Este é o Drummond que tanto admiro  e que nunca deixou (e jamais deixará) de ser moderno, posto que é eterno. Os tiranos são assim mesmo, como esse tal czar dos seus versos. Não têm senso de proporção e muito menos de ridículo. Tratam a pão-de-ló seus cães e suas aves (o que fazem muito bem, porquanto os animais merecem respeito e cuidado), mas “caçam pessoas”, apenas por diversão, numa atitude canalha e covarde. Basta analisar as ações dos ditadores que, mesmo que em número menor nestes anos iniciais da segunda década do século XXI, ainda existem em profusão mundo afora.

São inúmeros os poemas de Carlos Drummond de Andrade com conotações políticas. Não dessa política com “p” minúsculo, que tanto repudiamos, a mesquinha, a de partidos sem conteúdo, a dos conchavos, dos tapinhas nas costas, dos pedidos de votos com jeito de barganha e de ofertas de empregos cujos salários são bancados pelos nossos impostos em troca do que deveria ser espontâneo. Nem a da corrupção ostensiva ou disfarçada sob  capa de legalidade, a do clientelismo imoral e da ausência quase total (ou completa mesmo) de mínimo senso ético.

Os poemas de Drummond de cunho político retratam o sentimento do homem comum, daquele anônimo, o das ruas, face aos acontecimentos de que participa passivamente, sem que tenha meios de alterar sua dinâmica viciosa, seu curso costumeiro e muito menos suas danosas conseqüências. Em um período em que os meios de comunicação estiveram censurados – quer na ditadura getulista, quer nos anos de chumbo de domínio dos militares – em que os artistas (pelo menos boa parte deles) foram calados ou, pior, cooptados para que “louvaminhassem” os ditadores de plantão e tecessem loas a um país que, como sociedade, pouco tinha para ser louvado, o poeta itabirano, corajosamente, expressou o que via e o que sentia, sem medo das conseqüências.
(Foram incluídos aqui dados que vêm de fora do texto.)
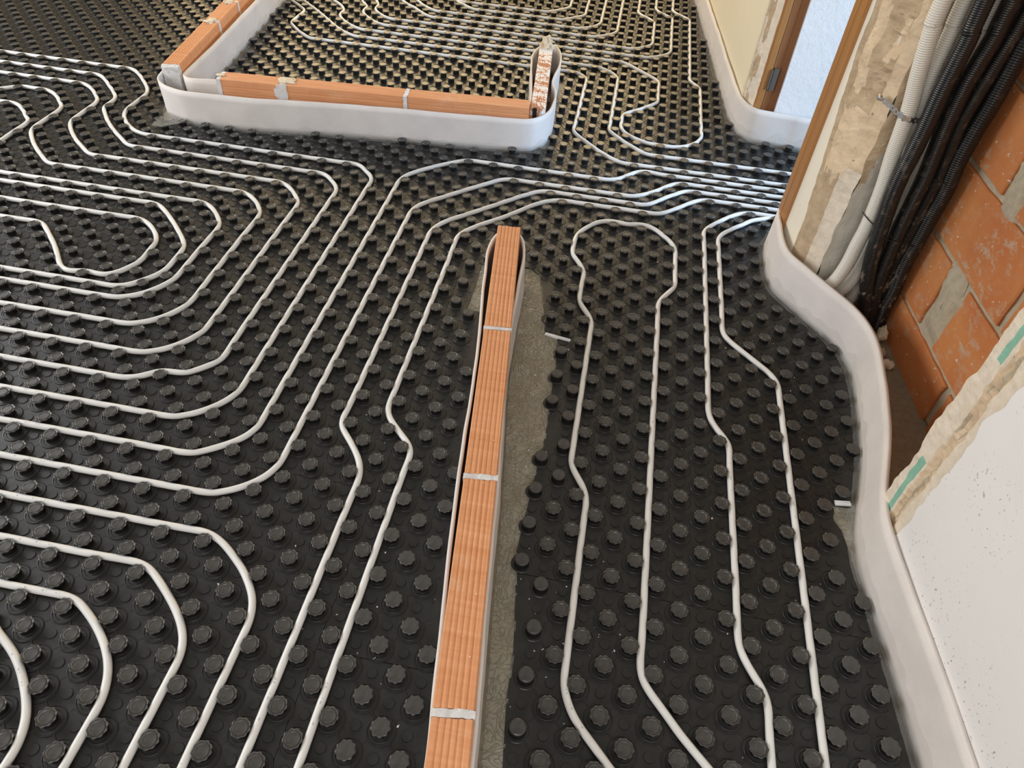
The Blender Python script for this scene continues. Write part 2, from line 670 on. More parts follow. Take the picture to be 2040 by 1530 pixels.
# smoothed-over mortar patches in the wide head joints
for s0, s1, z0, z1 in ((0.738, 0.842, 0.150, 0.352), (0.745, 0.826, 0.525, 0.66)):
    mb = MB()

    def patch(s, z):
        ks, kz = (s - s0) / (s1 - s0), (z - z0) / (z1 - z0)
        e = min(ks, 1 - ks, kz, 1 - kz)
        sh = (z - (z0 + z1) / 2) * 0.25
        return (s + sh + (0.012 * nz(0.5, 1, z, 26) + 0.006 * nz(0.5, 5, z, 70)) * (1 if ks < 0.5 else -1) + 0.004 * nz(s, 1, z, 30), 0.2988 - 0.0130 * min(1.0, e * 5), z + 0.006 * nz(s, 3, 0.5, 30))
    vs, fs = wgrid(patch, s0, s1, z0, z1, 0.006, 0.008)
    mb.add(vs, fs)
    mb.build('mortar_patch', MAT['mortar_grey'], chase, smooth=True)['label'] = 'smoothed grey mortar patch between bricks'

# --- pier between chase and doorway: cream plaster, hacked mortar, rough returned corner, grey side face
mb = MB()
wbox(mb, 1.16, 1.312, 0.045, 0.30, 0.0, H, 0)
wbox(mb, 1.12, 1.16, 0.07, 0.30, 0.0, H, 0)
wbox(mb, 1.09, 1.312, 0.012, 0.30, 1.2, H, 0)
far = mb.build('wall_pier', [MAT['wall_strip']])
setp(far, 'hacked plaster pier between chase and doorway', kind='structure')


def cut_white(z):
    return 1.185 + 0.105 * min(1.0, max(0.0, (z - 0.22) / 0.5)) + 0.007 * nz(1.0, 0, z, 18) + 0.005 * nz(5.0, 0, z, 47)


def cut_front(z):
    return 1.128 + 0.012 * nz(9.0, 1, z, 10) + 0.005 * nz(3.0, 1, z, 40)


def cut_corner(z):
    return 1.088 + 0.006 * nz(2.0, 3, z, 14)


def pier_d(bi_, k, s, z):
    r = 0.007 * nz(s, 3, z, 13) + 0.0035 * nz(s, 7, z, 38) + 0.0016 * nz(s, 2, z, 95)
    hi = min(1.0, max(0.0, (z - 0.30) * 5))
    if bi_ == 0:
        return 0.0
    if bi_ == 1:
        hol = max(0.0, min(1.0, (k - 0.42) * 6)) * max(0.0, min(1.0, (z - 0.60) * 12)) * (0.6 + nz(s, 1.5, z, 9))
        if k < 0.05:
            return 0.002
        return 0.014 * hol + 0.020 * hol * abs(nz(s, 9.5, z, 26)) + 0.0035 + (0.35 + 0.9 * hi) * r + 0.030 * k * k + (0.004 if k < 0.2 else 0) * hi
    return 0.036 + 0.028 * k + (0.4 + 0.8 * hi) * r


def zone_front(z, k):
    if z < 0.40 + 0.05 * nz(k, 0, z, 6):
        return 2 if k < 0.86 else 3
    if k < 0.16 + 0.10 * nz(1, 1, z, 12):
        return 2
    if z > 0.60 and k > 0.46 + 0.16 * nz(k * 0.2, 3, z, 11) and nz(k * 0.3, 2.2, z, 10) > -0.22:
        return 2
    return 2 if nz(k * 0.3, 6.2, z, 8) > 0.34 else 1


fp = band([lambda z: 1.313, cut_white, cut_front, cut_corner], 0.0, 1.2, 0.008, pier_d,
          [(0, 4), (zone_front, 14), (lambda z, k: 1 if z > 0.45 else 3, 7)], far,
          [MAT['wall_strip'], MAT['plaster_rough'], MAT['mortar_brown'], MAT['plaster_pale']], 'hacked_face', 'cream and brown hacked plaster face')


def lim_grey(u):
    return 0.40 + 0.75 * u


def side(u, z):
    # u runs from the front corner (0) to the brick back (1)
    r = 0.0 if z < lim_grey(u) + 0.03 * nz(u, 1, z, 9) else 1.0
    s = cut_corner(z) * (1 - u) + 1.092 * u + r * (0.004 + 0.012 * nz(u * 0.3, 2, z, 20) + 0.005 * nz(u * 0.3, 5, z, 55)) * min(1, 6 * u) + 0.0015 * nz(u * .3, 8, z, 40)
    return (s, 0.064 + u * 0.235 + 0.010 * nz(0, 3, z, 13) * (1 - u), z)


NU, NZ2, Z2 = 24, 120, 1.2
vs, fs, zone = [], [], []
for j in range(NZ2 + 1):
    for i in range(NU + 1):
        vs.append(wp(*side(i / NU, Z2 * j / NZ2)))
for j in range(NZ2):
    for i in range(NU):
        a = j * (NU + 1) + i
        fs.append((a, a + 1, a + NU + 2, a + NU + 1))
        u, z = (i + 0.5) / NU, Z2 * (j + 0.5) / NZ2
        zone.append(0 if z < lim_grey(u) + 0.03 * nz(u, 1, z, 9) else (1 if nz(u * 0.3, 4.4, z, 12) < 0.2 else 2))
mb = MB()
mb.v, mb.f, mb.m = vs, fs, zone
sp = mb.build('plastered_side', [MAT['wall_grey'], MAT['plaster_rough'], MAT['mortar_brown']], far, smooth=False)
sp['label'] = 'pale grey painted side of the chase, hacked above'

# --- doorway: posts, far pier, cream wall, cool wall of the next room
door = empty('door_1', wp(1.31, 0, 0))
setp(door, 'varnished brown wooden door frame of the doorway', kind='structure')


def post(name, pts, z0, z1, mat, parent):
    mb = MB()
    mb.prism([wp(s, d, 0)[:2] for s, d in pts], z0, z1)
    o = mb.build(name, mat, None)
    o.parent = parent
    o.matrix_parent_inverse = parent.matrix_basis.inverted()
    weld(o)
    return o


post('door_post', [(1.313, -0.010), (1.352, -0.012), (1.354, -0.009), (1.360, -0.009), (1.362, -0.012), (1.400, -0.010), (1.404, 0.02), (1.404, 0.10), (1.313, 0.10)], 0.0, 2.1, MAT['wood'], door)
post('door_post', [(2.235, 0.042), (2.228, 0.048), (2.228, 0.072), (2.242, 0.076), (2.32, 0.076), (2.32, 0.042)], 0.0, 2.1, MAT['wood'], door)
post('door_lining', [(2.234, 0.076), (2.234, 0.106), (2.229, 0.109), (2.229, 0.136), (2.32, 0.136), (2.32, 0.076)], 0.0, 2.1, MAT['wood_dark'], door)
mb = MB()
wbox(mb, 2.2225, 2.2335, 0.080, 0.100, 0.215, 0.305)
mb.add([wp(2.224 + 0.005 * math.cos(t * math.pi / 4), 0.073 + 0.005 * math.sin(t * math.pi / 4), z) for z in (0.22, 0.30) for t in range(8)],
       [(t, (t + 1) % 8, 8 + (t + 1) % 8, 8 + t) for t in range(8)] + [tuple(range(8)), tuple(range(15, 7, -1))])
hg = mb.build('hinge', MAT['hinge'])
hg.parent = door
hg.matrix_parent_inverse = door.matrix_basis.inverted()
hg['label'] = 'dull steel hinge leaf low on the post'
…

Fê-lo, todavia, com classe, com talento, com sutileza, com genialidade e com ironia. Os simples, os observadores e os que não se deixaram obcecar por paixões minúsculas, entenderam-no. E o poeta jamais se omitiu e muito menos engrossou o “cordão dos puxa-sacos” que então cada vez aumentava mais. Quem viveu esse período, sabe do que estou falando. Com sua sutil ironia, Drummond colocou as coisas nos seus devidos lugares. Como neste poema, intitulado “Hino Nacional”, pouco divulgado, mas no qual racionalizou a inoportunidade do ufanismo calhorda que tomava conta de um país submetido a uma intolerável tirania. O poeta escreveu:

“Precisamos descobrir o Brasil!
Escondido atrás das florestas,
com as águas dos rios no meio,
o Brasil está dormindo, coitado.
Precisamos colonizar o Brasil!

O que faremos importando francesas,
muito louras, de pele macia,
alemãs gordas, russas nostálgicas para
garçonetes dos restaurantes noturnos.
E virão sírias fidelíssimas.
Não convém desprezar as japonesas...
Precisamos educar o Brasil.
Compraremos professores e livros,
assimilaremos finas culturas,
abriremos dancings e subvencionaremos as elites.

Cada brasileiro terá sua casa,
com fogão e aquecedor elétricos, piscinas,
salão para conferências científicas.
E cuidaremos do Estado Técnico.

Precisamos louvar o Brasil.
Não é só um país sem igual.
Nossas revoluções são bem maiores
do que quaisquer outras: nossos erros também.
E nossas virtudes? A terra das sublimes paixões...
os Amazonas inenarráveis... os incríveis João-Pessoas...
Precisamos adorar o Brasil!
Se bem que seja difícil caber tanto oceano  e tanta solidão
no pobre coração já cheio de compromissos...
Se bem que seja difícil compreender o que querem esses homens
por que motivo eles se ajuntaram e qual a razão de seus sofrimentos.
Precisamos, precisamos esquecer o Brasil!!!”

Que lição de racionalidade, exposta com tamanha clarividência e aguçada percepção! E isso é ser alienado (acusação, recorrente, aos poetas), estereótipo que costuma ser generalizado?! É difícil, é muito árduo, entender o que nossa sociedade desejava e deseja, estruturada como historicamente sempre esteve, gerando milhares e milhares, um punhado de milhões de subcidadãos, vítimas de um dissimulado “apartheid” social, que sequer têm acesso a migalhas das riquezas que geram para o proveito de inúteis parasitas.